Let's think about what happened to the S&P 500 futures last night and this morning. Let's think about how wrong traders were who sold the futures down 300 and how right it was to take the other side of the trade. Why did it make sense to take the other side of the trade, rather than join them in their panic -- contrived or otherwise? Why should you risk buying what they were selling?
Simple. I have been around long enough to recognize that when you think everything is "all over" and the bull, wherever it is, might be "finished," it is important to think "what could go right, here, what could catch the pajama gang off guard? And not just because they are so often wrong, but because markets can and do surprise these fools all of the time."
I want to parse their thinking and then show you how wrong they can be. First, the future sellers are basing their moves not on new news, but on a belief that real owners and traders will panic and sell again this Monday morning on what they knew on Friday.
Remember, this weekend all we heard was that the president had second thoughts on the tariffs, making you think he wished he hadn't tweeted the harsh comments about companies needing to leave China and that he shouldn't have decided to raise both the current tariffs from 25% to 30% and the tariffs set for September 1 from 10 to 15%.
But then he had his people come out and say he meant that he should have raised the tariffs even higher. Total confusion reigns. Still nothing new.
Presumably the pajama traders took that alleged reversal to mean that things with China are even worse than we thought, if that's even possible. Therefore the sellers on Friday would return and they wanted to get ahead of them.
But then, in the wee hours of the morning, we got the news from the president that the Chinese want to come "back to the table."

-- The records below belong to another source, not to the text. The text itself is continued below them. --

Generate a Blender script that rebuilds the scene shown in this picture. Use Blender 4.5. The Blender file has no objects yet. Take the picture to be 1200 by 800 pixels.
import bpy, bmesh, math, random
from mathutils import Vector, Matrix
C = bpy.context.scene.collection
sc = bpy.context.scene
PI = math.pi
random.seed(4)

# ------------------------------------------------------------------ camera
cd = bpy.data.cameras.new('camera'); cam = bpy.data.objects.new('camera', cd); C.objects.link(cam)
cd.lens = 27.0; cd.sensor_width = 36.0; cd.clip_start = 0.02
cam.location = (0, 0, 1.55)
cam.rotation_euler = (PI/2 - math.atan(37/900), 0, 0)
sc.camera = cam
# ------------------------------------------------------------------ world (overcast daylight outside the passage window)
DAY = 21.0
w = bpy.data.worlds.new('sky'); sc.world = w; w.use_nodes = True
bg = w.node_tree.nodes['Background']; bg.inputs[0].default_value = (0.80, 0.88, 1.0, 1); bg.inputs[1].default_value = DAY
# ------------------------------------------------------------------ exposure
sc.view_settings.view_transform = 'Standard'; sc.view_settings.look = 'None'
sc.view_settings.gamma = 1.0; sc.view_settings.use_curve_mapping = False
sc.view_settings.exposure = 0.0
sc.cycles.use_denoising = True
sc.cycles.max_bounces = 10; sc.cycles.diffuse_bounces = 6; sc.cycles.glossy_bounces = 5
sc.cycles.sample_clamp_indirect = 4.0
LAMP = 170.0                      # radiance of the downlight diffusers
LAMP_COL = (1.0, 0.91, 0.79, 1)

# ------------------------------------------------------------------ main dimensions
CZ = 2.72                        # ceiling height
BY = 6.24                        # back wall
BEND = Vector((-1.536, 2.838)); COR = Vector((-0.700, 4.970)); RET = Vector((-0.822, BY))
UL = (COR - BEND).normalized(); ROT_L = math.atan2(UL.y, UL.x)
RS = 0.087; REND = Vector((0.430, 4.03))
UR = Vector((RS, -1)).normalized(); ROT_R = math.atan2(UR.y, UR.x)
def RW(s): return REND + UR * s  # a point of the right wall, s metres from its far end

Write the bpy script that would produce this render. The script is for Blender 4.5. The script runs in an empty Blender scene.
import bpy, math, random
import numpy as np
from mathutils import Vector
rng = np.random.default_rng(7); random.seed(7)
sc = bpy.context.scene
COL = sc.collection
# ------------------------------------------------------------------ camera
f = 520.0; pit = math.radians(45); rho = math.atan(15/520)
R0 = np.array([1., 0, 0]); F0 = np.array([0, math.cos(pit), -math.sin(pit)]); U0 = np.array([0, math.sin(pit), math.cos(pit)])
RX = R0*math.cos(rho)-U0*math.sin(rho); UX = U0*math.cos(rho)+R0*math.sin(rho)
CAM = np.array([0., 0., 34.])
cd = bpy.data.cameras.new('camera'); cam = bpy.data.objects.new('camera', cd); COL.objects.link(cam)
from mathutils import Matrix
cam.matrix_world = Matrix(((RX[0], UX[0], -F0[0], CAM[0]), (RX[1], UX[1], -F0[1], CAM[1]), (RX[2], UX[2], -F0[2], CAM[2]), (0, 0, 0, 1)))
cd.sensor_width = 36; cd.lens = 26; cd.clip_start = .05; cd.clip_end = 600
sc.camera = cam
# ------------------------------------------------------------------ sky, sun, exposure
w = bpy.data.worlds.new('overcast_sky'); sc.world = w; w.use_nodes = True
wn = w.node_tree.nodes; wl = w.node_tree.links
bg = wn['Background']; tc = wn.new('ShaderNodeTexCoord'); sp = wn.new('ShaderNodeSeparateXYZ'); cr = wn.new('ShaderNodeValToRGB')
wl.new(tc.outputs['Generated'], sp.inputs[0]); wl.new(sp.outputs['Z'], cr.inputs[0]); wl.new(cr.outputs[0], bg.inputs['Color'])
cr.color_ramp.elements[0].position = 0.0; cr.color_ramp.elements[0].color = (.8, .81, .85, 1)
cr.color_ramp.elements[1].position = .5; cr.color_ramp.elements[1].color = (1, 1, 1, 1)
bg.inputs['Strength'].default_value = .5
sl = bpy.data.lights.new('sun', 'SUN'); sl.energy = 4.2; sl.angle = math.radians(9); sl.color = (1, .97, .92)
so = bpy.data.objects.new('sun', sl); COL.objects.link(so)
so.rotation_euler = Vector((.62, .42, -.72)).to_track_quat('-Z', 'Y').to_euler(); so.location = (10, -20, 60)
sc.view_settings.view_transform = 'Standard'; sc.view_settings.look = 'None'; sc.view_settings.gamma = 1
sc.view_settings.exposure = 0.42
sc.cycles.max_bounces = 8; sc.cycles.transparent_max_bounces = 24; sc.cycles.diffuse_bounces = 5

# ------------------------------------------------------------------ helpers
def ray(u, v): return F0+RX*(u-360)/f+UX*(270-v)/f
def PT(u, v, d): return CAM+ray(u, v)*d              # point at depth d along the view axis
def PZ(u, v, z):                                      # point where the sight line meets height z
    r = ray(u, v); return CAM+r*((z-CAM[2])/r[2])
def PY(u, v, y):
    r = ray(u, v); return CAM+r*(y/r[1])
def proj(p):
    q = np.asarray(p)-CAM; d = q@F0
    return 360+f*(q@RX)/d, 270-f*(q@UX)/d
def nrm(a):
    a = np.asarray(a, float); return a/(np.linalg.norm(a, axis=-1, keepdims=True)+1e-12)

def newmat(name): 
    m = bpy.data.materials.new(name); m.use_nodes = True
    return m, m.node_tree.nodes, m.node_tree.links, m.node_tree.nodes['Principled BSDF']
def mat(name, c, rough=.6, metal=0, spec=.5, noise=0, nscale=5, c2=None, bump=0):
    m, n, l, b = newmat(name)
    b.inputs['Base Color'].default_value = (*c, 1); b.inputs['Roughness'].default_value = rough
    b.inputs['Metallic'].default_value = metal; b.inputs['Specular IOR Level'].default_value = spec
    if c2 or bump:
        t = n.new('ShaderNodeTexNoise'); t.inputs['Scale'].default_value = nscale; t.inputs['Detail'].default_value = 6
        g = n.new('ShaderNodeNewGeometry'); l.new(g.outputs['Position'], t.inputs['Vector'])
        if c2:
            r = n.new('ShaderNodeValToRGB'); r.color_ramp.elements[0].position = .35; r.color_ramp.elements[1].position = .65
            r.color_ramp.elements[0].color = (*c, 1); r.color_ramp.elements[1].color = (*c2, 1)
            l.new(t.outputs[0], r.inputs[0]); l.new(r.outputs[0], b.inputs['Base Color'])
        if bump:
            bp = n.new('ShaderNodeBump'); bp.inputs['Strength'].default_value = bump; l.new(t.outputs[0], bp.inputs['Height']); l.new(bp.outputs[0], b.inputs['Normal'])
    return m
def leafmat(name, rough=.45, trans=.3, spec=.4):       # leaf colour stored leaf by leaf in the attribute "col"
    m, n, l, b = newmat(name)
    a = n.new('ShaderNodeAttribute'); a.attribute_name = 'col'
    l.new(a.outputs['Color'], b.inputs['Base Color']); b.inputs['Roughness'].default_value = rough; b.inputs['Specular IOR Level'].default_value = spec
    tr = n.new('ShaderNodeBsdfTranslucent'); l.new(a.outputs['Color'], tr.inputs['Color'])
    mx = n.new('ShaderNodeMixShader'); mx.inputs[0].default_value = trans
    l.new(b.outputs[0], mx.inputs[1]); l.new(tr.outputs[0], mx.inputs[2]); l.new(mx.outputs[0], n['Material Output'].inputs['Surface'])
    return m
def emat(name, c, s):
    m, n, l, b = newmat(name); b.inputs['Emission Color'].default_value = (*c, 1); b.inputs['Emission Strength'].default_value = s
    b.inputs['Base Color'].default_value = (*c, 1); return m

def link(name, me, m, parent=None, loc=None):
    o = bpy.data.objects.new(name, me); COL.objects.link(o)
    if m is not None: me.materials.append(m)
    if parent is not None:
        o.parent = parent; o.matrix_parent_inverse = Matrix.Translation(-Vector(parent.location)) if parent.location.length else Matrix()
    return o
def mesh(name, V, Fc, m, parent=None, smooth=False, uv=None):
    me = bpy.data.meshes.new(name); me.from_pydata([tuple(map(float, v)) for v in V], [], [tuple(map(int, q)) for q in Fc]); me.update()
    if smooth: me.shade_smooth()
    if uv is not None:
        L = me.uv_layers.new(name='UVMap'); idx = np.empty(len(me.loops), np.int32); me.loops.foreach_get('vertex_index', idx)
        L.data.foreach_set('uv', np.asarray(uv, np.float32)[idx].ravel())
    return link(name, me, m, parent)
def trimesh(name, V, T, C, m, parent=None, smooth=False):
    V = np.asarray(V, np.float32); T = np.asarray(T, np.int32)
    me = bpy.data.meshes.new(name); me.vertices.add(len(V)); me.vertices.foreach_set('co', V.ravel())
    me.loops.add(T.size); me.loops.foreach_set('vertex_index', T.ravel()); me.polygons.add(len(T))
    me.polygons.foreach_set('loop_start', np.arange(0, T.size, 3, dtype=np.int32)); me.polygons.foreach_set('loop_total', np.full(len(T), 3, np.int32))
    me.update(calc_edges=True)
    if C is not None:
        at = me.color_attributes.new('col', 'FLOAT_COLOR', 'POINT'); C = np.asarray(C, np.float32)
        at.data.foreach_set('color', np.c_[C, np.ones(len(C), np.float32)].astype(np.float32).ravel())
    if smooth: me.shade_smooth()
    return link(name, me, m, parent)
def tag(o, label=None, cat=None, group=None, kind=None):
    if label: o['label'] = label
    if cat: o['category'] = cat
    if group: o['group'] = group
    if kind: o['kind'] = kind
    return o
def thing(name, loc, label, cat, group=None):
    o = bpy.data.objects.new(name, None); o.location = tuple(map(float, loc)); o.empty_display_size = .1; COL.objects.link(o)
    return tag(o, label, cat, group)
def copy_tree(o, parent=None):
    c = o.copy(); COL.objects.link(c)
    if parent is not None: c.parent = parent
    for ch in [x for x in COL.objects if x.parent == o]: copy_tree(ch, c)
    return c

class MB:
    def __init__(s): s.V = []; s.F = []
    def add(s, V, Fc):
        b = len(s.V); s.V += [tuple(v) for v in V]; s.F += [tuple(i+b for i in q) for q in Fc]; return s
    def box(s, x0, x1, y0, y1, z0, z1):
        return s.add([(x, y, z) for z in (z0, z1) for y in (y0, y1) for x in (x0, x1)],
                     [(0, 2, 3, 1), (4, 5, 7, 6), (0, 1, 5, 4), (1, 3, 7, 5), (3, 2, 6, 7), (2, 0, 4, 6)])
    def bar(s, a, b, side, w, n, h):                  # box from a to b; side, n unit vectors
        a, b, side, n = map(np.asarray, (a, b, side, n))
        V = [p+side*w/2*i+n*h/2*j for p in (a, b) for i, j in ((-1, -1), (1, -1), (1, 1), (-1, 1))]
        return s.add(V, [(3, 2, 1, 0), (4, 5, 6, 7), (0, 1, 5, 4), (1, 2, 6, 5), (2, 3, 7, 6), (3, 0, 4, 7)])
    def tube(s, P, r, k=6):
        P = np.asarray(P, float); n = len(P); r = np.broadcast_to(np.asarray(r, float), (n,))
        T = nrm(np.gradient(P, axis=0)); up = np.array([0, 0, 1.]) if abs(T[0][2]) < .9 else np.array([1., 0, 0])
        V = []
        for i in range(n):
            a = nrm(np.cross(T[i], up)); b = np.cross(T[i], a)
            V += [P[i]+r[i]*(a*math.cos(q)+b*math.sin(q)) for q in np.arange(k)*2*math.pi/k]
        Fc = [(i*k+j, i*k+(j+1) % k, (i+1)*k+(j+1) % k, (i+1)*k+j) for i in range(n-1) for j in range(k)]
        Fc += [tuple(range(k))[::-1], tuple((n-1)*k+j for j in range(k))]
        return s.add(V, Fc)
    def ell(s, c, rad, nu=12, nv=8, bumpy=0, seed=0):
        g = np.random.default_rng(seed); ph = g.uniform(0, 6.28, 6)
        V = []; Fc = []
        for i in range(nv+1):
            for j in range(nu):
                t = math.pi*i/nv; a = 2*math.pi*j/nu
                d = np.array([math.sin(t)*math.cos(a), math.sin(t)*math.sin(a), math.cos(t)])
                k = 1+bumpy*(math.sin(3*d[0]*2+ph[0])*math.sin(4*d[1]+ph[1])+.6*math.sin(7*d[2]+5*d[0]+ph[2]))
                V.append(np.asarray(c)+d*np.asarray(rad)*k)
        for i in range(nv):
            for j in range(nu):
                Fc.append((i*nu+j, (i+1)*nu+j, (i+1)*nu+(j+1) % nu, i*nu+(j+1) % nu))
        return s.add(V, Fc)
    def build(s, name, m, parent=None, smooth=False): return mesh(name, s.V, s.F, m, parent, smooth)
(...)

That meant every single seller last night was on the wrong side, that my thinking about "what could go right" is the lesson that happens often enough that you must accept it as a possibility especially with this president. The futures spiked and were up 300, a swing of 600 and a total wipe out of last night's futures sellers.
We know that no sooner than the president said he got two different calls and that things are better than ever, the best even, the rearguard journalists came out and said that it was pretty much of a joke and that there was no call or they were low level.
But then the president reiterated that the Chinese want to come back to the table just at the moment when the Chinese again would not confirm the call. That drove the futures lower, cutting the gain in half.
All of this is a demonstration of how you can't bank on anything so why bother trying?
We know the president reads the market. We know that the leaders in the G-7 understand that China has become the number one trading partner for two-thirds of the world, so the president is under pressure from these leaders to make a deal.
So, why not say that things are going well? The president got the calls that the market was going to get clubbed again and he didn't want it to happen. Why not refute his own view?
Now let's go one step further. The cynics who said that Trump made it all up don't get it. The fact is that the president can move the market and he doesn't want it down too much.
So why not conclude that he will do something that makes selling wrong? That's the real point. If you put on your pjs and start selling Sunday night based on a belief that there will be even more selling down 300, I am saying you are most likely going to be wrong.
And whether the president got Chinese calls or not, they lost. That's really all that matters. Don't put the pajamas on. Don't make the nighttime trades down -- or up -- a huge amount, for that matter. Wait. The buyers may know more than you. They know that things are way too unpredictable to bet that there will be more selling than down 300. They were right. That's really all that matters.